In this instance I agree about the DC in the primary, the peaky current is causing similar net IR drop in the wires feeding the primary on its half cycle as the asymmetric load is causing on the less peaky half cycle, it would be interesting to see if this effect is maintained for a lower Vac primary such that the transformer does not get any where near saturation under normal operation. The transformer used clearly fully uses the core under nominal mains applied (as do many commercial designs), Well done to The Electrician for this post...

 

[KlausST]

Hi,

Thanks Electrician for spending your time doing that test.

Especially your results for DC voltage components in the primary side makes me rethink my conviction of transformer primary current.
I'd like to apologise to all readers here that i confused with my postings..

So i have to do my homework doing some tests on this. Not that i don't believe in the results of the electrician.
But i need to understand why - and how - this meets my experience.
Ther are mainly two points for me to test:
* the temporal change of primary DC current
* and how this fits to a flyback transformer, where i also ( maybe wrongly) expect DC input current..

I wll post my results...

Another question is if we should open another thread on thus, because it is off topic somehow.

Again: sorry.

Klaus

 

[FvM]

I conclude that drawing half wave DC pulses from secondary of a transformer does not cause any DC in the primary. I don't know why it should. Even though the primary current is asymmetric, the area under the positive and negative lobes is equal. There is no magnetic rectifier.

Yes, thank you for insisting.

The inability of a transformer to transmit DC current can be seen in the equivalent circuit. To achieve a DC primary current and a respective voltage drop at Rs, either the input voltage or the voltage at Lh must have a DC component (a nonzero voltage average). But despite asymmetric currents and possible core saturation, the average voltage across Lh is always zero. So the DC current path from the secondary to the primary (and vice-versa) is blocked.

 

[The Electrician]

I would say that another thread would be a good idea.

Do some experiments yourself. You'll see that you won't get large DC currents on the primary, but you might get a few milliamps. This could be due to other half wave loads on the same circuit powering your transformer. Hair dryers on medium power show a large effect.

I tried putting a non-polarized capacitor made of two electrolytics back-to-back in series with the primary. But, unless the two electrolytics are absolutely identical, which they won't be, they will act as a slight rectifier.
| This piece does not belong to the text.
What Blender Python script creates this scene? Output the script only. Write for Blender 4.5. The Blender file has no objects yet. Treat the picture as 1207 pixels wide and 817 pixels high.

Other effects such as the copper oxide coating on wires I mentioned could produce a little DC.

 

[Orson Cart]

The transformer in effect does transmit, or provide, DC at is output with a single diode rectifier, just as there can be a bit of DC in a switchmode push pull or H bridge transformer (no DC blocking cap) there can be DC in the pri of a standard mains Tx too, the squarer the magnetic BH loop the easier it will be to get to saturation and have the balancing effect seen in the post above, post #28, for a Tx running well inside its BH loop with a sheared BH characteristic (EI core with very slight gaps) a lot more DC can be tolerated in the primary before reaching saturation, it should be obvious that a single diode load will alter the primary volts on the Tx (due to upstream Z) giving net DC voltage offset and hence a DC current component, if this component gets you into saturation, a balancing effect will occur, per post #28.